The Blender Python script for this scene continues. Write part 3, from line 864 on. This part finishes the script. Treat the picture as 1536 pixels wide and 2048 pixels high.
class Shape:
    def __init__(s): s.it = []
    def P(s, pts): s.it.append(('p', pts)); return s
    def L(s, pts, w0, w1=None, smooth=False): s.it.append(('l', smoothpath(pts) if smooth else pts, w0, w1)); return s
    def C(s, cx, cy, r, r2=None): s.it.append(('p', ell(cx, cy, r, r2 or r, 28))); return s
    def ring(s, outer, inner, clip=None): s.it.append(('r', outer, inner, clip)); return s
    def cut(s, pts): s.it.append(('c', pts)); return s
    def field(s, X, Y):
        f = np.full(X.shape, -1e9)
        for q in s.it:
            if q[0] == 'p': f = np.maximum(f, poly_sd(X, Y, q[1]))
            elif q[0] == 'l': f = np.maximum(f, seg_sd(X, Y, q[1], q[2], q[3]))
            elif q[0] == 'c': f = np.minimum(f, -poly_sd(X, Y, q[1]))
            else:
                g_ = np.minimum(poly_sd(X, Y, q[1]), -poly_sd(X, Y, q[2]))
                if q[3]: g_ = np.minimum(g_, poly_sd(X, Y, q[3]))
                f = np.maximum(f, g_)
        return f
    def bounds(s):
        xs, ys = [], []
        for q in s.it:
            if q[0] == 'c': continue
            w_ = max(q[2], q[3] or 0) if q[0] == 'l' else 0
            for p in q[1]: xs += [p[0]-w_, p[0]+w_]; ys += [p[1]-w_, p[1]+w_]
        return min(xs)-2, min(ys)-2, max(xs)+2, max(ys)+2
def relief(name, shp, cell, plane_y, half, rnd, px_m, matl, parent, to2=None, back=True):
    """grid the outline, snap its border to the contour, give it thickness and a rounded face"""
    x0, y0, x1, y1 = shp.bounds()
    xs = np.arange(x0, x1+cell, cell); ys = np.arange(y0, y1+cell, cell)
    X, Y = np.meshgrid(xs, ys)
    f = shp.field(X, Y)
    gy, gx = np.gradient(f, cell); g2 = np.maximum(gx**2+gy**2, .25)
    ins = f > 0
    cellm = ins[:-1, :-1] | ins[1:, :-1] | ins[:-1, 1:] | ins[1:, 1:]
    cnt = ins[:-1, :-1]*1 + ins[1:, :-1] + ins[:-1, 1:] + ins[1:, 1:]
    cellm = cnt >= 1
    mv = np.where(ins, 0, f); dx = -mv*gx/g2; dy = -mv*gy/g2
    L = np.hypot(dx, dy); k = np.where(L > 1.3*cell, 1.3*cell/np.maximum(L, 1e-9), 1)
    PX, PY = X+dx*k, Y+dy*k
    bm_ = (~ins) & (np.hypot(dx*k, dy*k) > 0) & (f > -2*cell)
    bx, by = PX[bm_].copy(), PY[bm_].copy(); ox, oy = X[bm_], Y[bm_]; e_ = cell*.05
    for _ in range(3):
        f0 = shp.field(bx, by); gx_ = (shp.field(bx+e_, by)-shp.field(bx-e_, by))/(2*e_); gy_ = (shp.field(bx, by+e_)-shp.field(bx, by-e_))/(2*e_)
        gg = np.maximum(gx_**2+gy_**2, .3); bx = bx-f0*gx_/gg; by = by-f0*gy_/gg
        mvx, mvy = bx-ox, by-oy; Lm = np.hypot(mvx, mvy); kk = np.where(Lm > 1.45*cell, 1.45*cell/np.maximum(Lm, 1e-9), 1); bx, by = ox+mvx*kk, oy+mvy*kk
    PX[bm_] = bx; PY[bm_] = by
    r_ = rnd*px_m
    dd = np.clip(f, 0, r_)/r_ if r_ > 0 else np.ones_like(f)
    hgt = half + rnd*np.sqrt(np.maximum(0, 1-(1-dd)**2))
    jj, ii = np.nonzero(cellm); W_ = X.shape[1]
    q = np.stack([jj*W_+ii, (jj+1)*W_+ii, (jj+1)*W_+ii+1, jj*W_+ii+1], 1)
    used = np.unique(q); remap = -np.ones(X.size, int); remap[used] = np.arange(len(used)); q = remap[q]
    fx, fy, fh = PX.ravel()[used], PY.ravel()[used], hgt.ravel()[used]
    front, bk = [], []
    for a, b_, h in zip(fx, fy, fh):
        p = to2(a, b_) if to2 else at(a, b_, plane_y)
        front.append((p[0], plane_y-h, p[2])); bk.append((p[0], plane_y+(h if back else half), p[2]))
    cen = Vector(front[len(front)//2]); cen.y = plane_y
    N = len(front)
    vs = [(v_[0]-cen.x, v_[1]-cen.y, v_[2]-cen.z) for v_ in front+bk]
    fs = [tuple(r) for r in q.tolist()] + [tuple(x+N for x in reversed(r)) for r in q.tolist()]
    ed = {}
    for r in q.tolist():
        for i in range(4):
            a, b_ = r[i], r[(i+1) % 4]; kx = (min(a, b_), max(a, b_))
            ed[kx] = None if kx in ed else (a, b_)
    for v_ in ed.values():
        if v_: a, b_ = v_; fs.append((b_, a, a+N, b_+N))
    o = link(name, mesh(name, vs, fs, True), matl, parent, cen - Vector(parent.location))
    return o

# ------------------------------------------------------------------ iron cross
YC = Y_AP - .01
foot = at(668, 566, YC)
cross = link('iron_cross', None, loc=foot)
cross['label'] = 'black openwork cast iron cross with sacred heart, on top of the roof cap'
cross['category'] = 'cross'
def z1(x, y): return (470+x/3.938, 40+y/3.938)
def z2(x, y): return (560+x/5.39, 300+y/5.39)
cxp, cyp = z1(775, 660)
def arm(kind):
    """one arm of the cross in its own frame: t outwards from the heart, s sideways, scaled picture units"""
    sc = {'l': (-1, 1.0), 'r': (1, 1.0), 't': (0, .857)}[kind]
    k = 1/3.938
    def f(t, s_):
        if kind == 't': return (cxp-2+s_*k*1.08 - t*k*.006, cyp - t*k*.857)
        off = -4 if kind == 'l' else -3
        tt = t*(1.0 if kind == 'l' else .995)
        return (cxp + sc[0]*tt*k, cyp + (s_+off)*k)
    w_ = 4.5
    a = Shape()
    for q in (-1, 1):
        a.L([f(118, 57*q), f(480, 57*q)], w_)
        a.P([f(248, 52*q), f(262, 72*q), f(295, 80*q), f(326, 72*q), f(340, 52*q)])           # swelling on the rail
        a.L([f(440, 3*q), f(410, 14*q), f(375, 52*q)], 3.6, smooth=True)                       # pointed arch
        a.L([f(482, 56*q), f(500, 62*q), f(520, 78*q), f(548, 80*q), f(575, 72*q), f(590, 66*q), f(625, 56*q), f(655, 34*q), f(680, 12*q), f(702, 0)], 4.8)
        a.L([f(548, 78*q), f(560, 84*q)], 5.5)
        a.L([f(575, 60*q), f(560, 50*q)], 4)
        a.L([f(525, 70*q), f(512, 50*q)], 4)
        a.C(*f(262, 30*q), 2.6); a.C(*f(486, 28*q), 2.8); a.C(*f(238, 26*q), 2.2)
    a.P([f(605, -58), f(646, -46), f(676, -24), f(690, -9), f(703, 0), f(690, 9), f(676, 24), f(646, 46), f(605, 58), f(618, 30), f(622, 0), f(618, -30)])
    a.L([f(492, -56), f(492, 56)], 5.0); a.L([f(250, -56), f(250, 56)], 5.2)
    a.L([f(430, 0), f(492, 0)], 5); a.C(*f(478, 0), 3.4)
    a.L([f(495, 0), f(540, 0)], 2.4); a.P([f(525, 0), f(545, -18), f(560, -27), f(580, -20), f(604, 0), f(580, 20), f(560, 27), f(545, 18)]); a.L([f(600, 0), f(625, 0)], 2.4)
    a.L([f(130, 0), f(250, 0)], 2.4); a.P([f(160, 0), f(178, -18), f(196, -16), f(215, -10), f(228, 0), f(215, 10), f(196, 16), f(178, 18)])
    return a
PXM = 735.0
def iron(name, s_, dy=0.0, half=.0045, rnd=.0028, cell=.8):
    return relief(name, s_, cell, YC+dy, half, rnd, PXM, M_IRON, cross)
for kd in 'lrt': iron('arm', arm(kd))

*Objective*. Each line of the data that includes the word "picture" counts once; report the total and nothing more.

*Result of this exercise*. 2